Wobei das natürlich leicht übertrieben ist. Granqvist mag kein Jahrhunderttalent sein. Aber er galt in Schweden vor der Euro 2012 als neuer Typus von Innenverteidiger. Keiner, der nur den Raum abdeckt und nach dem Ballgewinn die Kugel achtzig Meter nach vorne schwartet. Granqvist spielt gern den kurzen Pass, er mag es sogar, von Zeit zu Zeit zu dribbeln.
Trotzdem musste er 31 Jahre alt werden, ehe er im Nationalteam eine tragende Rolle erhielt. Nach Ibrahimovics Abgang ernannte ihn der neue Nationaltrainer Janne Andersson zum Captain. Seither läuft der Aufstieg zum Volkshelden. 2017 wurde er zu Schwedens Fussballer des Jahres gekürt. Als Erster seit 2006, der nicht Zlatan Ibrahimovic heisst.
Sowieso ist Granqvist eher ein Spätzünder, sein Anlauf als 22-Jähriger in England scheiterte, er spielte danach für Groningen (NED) und Genoa. Erst Russland brachte ihm den Durchbruch. Seit fünf Jahren ist er bei Krasnodar unter Vertrag. Nach nur einer Saison wurde er auch dort zum Captain.

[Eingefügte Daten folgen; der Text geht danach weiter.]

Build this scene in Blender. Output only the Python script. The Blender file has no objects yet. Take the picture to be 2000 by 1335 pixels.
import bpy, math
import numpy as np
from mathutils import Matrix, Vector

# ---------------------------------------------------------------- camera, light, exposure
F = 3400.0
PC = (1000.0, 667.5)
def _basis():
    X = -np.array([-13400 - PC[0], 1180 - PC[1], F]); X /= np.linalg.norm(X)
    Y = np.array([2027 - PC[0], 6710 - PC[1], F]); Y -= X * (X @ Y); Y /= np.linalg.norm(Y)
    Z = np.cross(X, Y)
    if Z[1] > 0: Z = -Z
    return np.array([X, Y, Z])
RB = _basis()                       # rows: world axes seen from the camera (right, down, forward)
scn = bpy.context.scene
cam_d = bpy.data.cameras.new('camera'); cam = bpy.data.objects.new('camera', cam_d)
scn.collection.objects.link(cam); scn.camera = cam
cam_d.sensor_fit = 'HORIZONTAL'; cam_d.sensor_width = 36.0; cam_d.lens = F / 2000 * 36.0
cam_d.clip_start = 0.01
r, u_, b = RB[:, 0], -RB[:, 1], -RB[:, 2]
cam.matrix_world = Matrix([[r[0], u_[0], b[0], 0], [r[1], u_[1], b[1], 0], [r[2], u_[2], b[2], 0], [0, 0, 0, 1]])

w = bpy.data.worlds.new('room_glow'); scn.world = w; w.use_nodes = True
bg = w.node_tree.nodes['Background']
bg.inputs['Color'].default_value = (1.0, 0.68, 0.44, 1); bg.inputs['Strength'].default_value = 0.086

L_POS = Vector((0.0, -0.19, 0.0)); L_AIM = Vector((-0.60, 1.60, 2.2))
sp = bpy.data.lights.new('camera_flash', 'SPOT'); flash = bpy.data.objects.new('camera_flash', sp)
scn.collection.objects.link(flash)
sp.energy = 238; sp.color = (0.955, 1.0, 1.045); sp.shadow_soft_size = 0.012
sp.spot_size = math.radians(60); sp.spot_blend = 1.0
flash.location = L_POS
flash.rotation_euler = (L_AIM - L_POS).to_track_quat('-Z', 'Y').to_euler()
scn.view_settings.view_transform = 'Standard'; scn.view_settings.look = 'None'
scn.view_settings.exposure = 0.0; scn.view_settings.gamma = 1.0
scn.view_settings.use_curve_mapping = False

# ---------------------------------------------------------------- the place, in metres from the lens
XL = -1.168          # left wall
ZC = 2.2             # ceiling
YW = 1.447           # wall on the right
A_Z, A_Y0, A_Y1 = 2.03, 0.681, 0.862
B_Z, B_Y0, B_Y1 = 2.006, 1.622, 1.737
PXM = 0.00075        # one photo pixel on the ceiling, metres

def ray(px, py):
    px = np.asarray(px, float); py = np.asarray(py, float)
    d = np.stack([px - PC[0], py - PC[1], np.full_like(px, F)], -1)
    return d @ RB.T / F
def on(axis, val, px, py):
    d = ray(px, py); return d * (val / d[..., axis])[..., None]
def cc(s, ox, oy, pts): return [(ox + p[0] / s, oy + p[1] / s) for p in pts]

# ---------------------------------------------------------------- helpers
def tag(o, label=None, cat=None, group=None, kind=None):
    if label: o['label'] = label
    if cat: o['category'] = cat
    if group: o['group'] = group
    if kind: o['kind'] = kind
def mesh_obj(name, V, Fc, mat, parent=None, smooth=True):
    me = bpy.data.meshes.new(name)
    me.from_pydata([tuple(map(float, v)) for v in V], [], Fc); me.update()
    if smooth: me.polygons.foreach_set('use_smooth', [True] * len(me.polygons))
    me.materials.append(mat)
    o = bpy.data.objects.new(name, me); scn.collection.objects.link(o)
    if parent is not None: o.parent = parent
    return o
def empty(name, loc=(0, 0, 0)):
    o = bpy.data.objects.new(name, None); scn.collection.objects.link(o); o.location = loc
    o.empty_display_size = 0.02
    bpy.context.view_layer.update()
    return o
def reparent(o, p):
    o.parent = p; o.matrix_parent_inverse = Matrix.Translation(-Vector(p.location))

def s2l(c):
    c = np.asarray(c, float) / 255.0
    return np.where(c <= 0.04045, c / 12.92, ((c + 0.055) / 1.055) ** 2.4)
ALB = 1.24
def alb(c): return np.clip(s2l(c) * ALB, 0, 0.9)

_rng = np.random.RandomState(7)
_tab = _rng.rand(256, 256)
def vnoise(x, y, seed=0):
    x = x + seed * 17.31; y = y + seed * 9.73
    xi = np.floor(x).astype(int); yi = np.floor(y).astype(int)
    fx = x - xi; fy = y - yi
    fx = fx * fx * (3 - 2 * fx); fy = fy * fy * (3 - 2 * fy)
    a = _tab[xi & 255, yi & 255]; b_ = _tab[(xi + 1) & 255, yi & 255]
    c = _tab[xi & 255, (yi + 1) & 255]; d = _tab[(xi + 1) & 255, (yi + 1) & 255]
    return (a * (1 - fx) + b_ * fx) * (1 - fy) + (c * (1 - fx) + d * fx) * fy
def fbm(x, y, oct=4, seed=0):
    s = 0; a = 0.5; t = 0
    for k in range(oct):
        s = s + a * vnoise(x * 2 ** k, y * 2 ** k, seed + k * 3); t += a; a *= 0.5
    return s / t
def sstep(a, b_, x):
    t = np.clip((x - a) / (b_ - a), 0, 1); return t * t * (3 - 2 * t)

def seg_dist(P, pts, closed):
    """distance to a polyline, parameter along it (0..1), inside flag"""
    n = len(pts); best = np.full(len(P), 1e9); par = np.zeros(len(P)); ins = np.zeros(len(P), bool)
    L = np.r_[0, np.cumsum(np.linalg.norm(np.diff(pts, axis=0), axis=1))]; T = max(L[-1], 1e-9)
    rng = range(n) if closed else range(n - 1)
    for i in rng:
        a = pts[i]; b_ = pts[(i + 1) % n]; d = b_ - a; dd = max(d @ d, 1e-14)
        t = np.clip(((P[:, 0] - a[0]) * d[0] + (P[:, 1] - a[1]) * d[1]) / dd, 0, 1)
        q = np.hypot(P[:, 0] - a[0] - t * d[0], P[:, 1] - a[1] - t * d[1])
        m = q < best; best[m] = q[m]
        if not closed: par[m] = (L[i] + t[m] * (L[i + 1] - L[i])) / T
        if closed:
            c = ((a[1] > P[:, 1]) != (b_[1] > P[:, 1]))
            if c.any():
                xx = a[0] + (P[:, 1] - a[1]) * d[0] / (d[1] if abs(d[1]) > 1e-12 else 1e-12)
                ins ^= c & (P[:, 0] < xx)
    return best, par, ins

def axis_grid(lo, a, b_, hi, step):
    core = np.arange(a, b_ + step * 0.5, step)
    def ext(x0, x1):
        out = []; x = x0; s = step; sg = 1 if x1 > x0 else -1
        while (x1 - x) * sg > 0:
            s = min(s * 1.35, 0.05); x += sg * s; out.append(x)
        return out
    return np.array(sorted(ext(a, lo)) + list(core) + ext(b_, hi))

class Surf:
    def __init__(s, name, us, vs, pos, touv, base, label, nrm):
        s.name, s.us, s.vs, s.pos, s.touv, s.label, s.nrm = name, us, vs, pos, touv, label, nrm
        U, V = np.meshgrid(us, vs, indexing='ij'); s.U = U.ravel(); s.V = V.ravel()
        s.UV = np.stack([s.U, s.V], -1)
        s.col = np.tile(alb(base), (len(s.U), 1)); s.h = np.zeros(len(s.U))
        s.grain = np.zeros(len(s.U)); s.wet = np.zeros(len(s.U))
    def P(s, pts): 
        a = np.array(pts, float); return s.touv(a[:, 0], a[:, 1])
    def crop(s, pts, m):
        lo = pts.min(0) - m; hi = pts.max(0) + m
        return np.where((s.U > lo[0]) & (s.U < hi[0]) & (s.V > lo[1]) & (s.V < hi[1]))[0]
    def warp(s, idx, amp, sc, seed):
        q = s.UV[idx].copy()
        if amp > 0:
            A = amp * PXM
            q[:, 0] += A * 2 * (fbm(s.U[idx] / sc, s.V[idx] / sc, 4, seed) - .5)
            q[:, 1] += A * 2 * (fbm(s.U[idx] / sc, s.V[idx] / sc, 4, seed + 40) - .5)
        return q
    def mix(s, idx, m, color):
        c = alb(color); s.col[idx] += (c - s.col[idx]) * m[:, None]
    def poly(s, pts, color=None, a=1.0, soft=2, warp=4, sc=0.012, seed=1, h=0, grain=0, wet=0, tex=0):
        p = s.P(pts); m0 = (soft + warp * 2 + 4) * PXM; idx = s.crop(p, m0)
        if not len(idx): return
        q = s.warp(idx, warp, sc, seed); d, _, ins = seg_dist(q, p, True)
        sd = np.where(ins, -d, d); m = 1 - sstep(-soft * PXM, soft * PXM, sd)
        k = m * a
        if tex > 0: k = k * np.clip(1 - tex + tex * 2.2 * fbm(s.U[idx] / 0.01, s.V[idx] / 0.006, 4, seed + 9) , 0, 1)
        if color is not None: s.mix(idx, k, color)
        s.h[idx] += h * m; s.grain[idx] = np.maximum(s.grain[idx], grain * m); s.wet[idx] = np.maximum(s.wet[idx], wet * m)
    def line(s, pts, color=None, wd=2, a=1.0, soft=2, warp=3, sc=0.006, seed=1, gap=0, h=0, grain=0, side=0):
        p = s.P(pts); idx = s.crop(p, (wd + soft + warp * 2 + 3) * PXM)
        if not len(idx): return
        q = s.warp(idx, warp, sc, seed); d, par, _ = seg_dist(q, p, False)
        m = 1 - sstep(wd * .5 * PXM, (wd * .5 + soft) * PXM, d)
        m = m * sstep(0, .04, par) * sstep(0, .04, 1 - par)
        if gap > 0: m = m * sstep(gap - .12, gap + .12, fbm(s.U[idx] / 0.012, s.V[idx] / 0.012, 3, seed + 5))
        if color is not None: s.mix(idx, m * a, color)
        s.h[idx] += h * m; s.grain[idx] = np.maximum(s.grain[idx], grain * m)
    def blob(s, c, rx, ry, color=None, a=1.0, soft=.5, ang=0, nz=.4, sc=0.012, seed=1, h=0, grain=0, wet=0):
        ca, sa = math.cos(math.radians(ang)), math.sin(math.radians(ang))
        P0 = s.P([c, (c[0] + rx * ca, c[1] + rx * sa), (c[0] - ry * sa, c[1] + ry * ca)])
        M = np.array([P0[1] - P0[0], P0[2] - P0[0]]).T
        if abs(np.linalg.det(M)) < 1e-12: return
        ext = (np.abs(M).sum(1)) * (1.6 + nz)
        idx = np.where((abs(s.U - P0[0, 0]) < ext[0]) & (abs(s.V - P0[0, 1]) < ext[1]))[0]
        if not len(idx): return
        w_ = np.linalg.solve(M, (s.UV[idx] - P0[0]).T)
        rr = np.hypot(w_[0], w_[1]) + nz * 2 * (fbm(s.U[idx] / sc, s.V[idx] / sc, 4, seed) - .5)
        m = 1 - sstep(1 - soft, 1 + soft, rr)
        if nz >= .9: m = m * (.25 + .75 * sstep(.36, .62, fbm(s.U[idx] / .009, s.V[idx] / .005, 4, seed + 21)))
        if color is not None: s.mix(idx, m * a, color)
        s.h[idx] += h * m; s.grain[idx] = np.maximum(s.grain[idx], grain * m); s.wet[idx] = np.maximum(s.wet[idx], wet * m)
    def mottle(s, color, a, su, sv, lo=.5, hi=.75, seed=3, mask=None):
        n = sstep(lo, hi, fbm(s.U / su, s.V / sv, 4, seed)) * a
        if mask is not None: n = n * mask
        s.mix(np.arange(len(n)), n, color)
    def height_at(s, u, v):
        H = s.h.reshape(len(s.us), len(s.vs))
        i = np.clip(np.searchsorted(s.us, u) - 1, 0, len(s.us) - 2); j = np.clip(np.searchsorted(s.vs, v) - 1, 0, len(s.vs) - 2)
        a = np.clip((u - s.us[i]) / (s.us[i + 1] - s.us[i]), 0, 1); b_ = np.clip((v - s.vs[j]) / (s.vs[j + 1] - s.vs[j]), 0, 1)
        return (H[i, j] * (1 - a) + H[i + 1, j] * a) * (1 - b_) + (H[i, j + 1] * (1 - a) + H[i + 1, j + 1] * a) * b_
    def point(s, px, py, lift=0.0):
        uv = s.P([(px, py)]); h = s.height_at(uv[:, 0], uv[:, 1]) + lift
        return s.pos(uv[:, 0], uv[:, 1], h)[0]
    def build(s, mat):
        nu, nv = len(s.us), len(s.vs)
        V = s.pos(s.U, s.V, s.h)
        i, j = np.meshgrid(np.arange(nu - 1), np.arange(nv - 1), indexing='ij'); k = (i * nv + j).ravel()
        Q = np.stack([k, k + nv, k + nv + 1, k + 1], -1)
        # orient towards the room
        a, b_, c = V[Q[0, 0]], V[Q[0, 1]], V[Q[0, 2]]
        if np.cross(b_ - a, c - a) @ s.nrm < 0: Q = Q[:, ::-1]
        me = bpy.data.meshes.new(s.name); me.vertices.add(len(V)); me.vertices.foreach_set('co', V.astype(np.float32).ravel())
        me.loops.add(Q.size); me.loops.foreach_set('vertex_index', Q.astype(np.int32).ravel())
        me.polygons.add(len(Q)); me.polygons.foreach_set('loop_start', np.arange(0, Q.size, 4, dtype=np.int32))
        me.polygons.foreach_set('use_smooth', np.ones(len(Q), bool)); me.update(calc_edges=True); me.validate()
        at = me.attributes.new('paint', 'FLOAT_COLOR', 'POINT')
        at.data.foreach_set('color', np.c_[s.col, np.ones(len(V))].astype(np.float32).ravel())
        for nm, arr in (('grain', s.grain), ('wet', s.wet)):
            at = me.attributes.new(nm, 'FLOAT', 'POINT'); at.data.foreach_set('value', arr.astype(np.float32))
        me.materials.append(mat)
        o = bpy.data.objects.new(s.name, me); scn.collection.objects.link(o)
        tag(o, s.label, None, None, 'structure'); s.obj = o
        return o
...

Nach der WM spielt er noch in der zweiten Liga Schwedens
Bodenständig heisst in seinem Fall auch, dass er bei einem Lohn von 3,5 Millionen steuerfreien Euros das Rechnen nicht vergisst. Weil sein Gehalt in Euro festgeschrieben ist, aber in Rubel ausbezahlt wird, verlor er einmal an einem Tag 10 Prozent seiner Einkünfte durch eine Kursschwankung. Seither hat er jemanden, der am Tag der Lohnzahlung zur Bank geht, alle Rubel abhebt, in Euro wechselt – und dann wieder einzahlt. Anders scheint es im russischen Bankensystem nicht machbar zu sein.
Nach dieser WM nimmt Granqvist Abschied von Russland. Sergei Galizki, Besitzer des FK Krasnodar und Gründer des russischen Aldi, hat ihm fünf Millionen Euro Jahresgehalt geboten. Aber Granqvists Frau Sofie wollte zurück in die Heimat. So steht er ab dem 15. Juli in der zweiten schwedischen Liga bei seinem Stammclub Helsingborg unter Vertrag.
Eigentlich erwartete ihn seine Familie ja jetzt schon zu Hause. Am Dienstag, wenn der Achtelfinal gegen die Schweiz ansteht, soll sein zweites Kind geboren werden. Andreas Granqvist hat selbst mit zwei verwandelten Elfmetern dazu beigetragen, dass er die Geburt wohl verpassen wird. Sofie hat ihm die Erlaubnis erteilt. Sie sagt: «Wie könnte ich ihm etwas verbieten, wovon er als kleiner Junge geträumt hat?» Der kleine Junge ist inzwischen zwar eine grosse Fichte. Aber sein Traum lebt.